The fact that high-performing teams excel on both financial and operational metrics underscores the wide range of benefits that come with a top team operating at its highest level.
How can ordinary C-suite teams become high performing?
The challenges C-suite teams face are distinct from any other corporate team. The strengths and weaknesses of the C-suite team do not just affect a single business unit or region; they reverberate across the enterprise and the enterprise’s ecosystems. They also echo across time horizons, given the mix of current and long-term objectives top teams need to balance. If the top team is not aligned, no one is aligned. Added to this complexity are the top team’s highly specific intra-team dynamics, particularly when competition for CEO succession constantly looms in the background.
Adding to the challenge: There are few resources to address these unique needs. Unlike most teams, the CEO and C-suite must simultaneously manage a number of competing priorities, such as weighing the needs of individual business units against those of the enterprise, and the desire for stable growth against investments in innovation. Generic team performance models that isolate certain criteria as being more important than others miss these contextual nuances and fail to empower the top team to excel over time as context and strategies change.
Based on our experience working with top teams around the globe, as well as an exhaustive research, we have distilled the capabilities of top teams into four categories: Adaptability, Perspective, Atmosphere and Team Leadership. Each category involves a spectrum of behavior, capturing the essential tensions top teams must navigate.
- Adaptability pertains to the balance of creating new paths through innovation versus staying on course with current initiatives that top teams need to navigate.
- Perspective points to the multifaceted trade-offs between long-term and short-term investments, business unit and enterprise concerns and internal and external needs that a top team must align around.
- Atmosphere is about the culture of the top team and the extent to which members are encouraged to compete versus collaborate.
- CEO offers specialized consideration for the CEO’s distinct role in leading the group and the level of detailed direction vs general support that is required to optimize performance
These elements allow a CEO to create a top team dynamic that fits an organization’s current strategy and then help the team grow and adapt to changing priorities. We have labeled this model “Productive Tensions for Top Teams.”
This model is not a one-size-fits-all framework, but rather a structure that allows for alignment. It helps teams gain clarity through questions such as: Given the organization’s current situation, how should the top team balance innovation and stability? To what extent should the focus be on overall enterprise growth, and to what extent should it be on optimizing results from particular business units? What balance of competition and collaboration is most useful to the strategic priorities of the organization at this time? How directly should the CEO intervene in top team dynamics? Ultimately, both sides of each tension must exist to maintain organizational health, but the top team must align on where to focus within each one.
With strategic context and the team profile in focus, leaders can then use the Productive Tensions model to design a path forward. Ultimately, the top team will be able to move toward a clearly defined state of alignment, tightening the gap between strategy and execution. And since the model is linked to an organization’s specific business context it requires the team to continually recalibrate team goals, dynamics and norms to sustain performance over time, rather than setting static performance goals that may become stale as the company evolves.

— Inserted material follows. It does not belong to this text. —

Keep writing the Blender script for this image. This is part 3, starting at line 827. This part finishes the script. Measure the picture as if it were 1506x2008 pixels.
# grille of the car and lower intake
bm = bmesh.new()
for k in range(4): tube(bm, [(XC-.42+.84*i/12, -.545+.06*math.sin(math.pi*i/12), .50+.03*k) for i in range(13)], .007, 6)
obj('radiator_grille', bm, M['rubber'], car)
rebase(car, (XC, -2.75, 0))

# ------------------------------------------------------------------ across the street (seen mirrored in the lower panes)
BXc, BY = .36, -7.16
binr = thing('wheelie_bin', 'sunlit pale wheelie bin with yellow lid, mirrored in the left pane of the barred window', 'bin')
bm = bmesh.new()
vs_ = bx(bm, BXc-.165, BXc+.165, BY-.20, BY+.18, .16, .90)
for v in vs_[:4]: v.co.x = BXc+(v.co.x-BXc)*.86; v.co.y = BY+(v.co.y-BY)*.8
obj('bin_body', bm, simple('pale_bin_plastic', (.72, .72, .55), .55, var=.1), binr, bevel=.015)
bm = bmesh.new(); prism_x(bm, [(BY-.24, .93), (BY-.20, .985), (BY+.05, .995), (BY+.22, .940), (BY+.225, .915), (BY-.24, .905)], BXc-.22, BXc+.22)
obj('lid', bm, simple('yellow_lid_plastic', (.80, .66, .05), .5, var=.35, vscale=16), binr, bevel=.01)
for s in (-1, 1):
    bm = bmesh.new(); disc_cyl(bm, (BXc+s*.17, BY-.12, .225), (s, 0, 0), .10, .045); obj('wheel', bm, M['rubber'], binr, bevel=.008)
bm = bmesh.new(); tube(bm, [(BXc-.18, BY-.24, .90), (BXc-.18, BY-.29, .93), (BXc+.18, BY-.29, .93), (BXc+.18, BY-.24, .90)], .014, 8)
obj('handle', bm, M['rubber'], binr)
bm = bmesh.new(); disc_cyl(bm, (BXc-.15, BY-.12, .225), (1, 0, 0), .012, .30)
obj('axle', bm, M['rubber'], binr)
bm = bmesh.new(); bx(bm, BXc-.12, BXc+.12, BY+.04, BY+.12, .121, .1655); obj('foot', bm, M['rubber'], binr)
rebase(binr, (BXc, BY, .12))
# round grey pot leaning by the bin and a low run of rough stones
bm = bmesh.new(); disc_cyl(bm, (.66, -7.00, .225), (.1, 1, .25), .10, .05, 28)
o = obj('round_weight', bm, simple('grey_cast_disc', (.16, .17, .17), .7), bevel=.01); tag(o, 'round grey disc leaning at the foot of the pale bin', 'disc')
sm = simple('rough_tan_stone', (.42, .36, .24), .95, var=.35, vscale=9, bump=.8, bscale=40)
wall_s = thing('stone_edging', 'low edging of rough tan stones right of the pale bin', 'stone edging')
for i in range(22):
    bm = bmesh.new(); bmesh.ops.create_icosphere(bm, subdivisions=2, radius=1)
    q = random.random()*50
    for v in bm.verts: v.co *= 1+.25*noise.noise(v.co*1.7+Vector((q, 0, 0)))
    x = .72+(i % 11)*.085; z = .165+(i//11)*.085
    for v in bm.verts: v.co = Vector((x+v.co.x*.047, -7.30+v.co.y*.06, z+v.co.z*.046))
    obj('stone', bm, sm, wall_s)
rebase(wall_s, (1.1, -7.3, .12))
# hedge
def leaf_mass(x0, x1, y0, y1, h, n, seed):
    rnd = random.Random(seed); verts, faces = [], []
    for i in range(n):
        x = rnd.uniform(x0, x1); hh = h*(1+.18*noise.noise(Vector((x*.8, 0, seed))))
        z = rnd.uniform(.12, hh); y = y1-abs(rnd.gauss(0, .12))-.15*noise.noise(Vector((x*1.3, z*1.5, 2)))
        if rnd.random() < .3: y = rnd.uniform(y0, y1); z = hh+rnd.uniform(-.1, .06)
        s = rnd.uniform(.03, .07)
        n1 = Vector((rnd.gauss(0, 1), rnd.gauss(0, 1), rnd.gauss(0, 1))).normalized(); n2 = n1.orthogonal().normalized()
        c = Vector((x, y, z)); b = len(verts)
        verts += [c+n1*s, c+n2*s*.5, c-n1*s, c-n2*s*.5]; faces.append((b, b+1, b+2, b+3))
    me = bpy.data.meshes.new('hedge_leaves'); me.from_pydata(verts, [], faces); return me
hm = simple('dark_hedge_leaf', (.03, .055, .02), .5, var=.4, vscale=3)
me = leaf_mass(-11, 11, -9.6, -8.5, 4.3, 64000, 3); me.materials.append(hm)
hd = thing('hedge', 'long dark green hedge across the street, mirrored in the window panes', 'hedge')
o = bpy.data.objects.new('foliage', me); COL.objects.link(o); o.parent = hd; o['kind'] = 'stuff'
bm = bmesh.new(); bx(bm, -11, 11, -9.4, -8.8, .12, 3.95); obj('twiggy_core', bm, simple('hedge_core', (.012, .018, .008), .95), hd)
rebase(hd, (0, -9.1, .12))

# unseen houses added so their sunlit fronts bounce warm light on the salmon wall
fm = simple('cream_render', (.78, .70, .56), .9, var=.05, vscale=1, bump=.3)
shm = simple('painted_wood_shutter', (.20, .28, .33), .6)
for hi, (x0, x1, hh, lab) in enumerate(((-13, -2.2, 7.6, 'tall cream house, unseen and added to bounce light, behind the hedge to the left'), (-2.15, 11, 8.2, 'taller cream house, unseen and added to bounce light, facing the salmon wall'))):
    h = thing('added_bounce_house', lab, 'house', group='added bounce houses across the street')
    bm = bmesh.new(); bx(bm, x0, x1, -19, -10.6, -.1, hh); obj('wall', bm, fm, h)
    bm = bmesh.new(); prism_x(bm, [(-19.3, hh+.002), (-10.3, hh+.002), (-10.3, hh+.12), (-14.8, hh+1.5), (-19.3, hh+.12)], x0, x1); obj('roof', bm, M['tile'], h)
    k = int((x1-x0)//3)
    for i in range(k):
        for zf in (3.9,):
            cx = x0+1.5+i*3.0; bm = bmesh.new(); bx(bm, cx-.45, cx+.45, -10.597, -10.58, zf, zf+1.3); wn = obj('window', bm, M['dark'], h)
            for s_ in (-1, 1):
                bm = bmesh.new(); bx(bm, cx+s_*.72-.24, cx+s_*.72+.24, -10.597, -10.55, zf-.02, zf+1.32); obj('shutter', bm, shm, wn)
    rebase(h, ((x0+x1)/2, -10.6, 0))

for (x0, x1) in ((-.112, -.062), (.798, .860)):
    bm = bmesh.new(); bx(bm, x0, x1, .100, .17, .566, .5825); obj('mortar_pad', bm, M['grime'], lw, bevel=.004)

Using the Productive Tensions model, we helped the consumer goods company measure and pinpoint areas of misalignment among top team members. As a result, they realized that to make a transformation, they would need to collectively agree on the importance of innovation. They also decided they would keep business unit concerns front and center during the transformation, but not allow them to override enterprise goals, and would emphasize collaboration over competition in their interpersonal relationships. As a group, these top executives now have clearer roles and a set of agreed-upon values that will help them harness their collective energy far more productively than they could have in the past.
Moving from acknowledgment to action
The first and most important step toward improving team performance is acknowledging that team alignment is lacking and committing to address it. If you’re a CEO who is witnessing challenges within your team, we recommend taking five near-term actions to set the stage for long term performance improvements:
1) Clarify the strategic vision and mission of the enterprise
This is a foundational starting point and should involve the board of directors as well as the executive team.
2) Assess the composition of your team to determine if it includes the right roles, with the right people in those roles, to meet the strategic vision
Look again at how roles are structured, as well as the strengths and developments areas of the people in them.
3) Measure the team’s alignment around the strategic vision of the enterprise, working as a group to understand its implications for each part of the business
Through assessment tools and interviews, get an aggregate view of where the group as a whole stands
4) Establish accountability mechanisms to track the team’s performance against expectations
Clear metrics and timelines will be essential; coaching support for some may help accelerate progress
5) Take an objective perspective on how your current leadership influences team dynamics, and how it may need to evolve to meet new challenges
Feedback from direct reports as well as trusted advisors can help clarify areas for improvement.
To adapt quickly to today’s business environment, top teams need a clear picture of the trade-offs they are currently making. Ultimately, with time, focus and the right interventions, better team alignment leads to greater efficiency and adaptability—and with it, better business outcomes.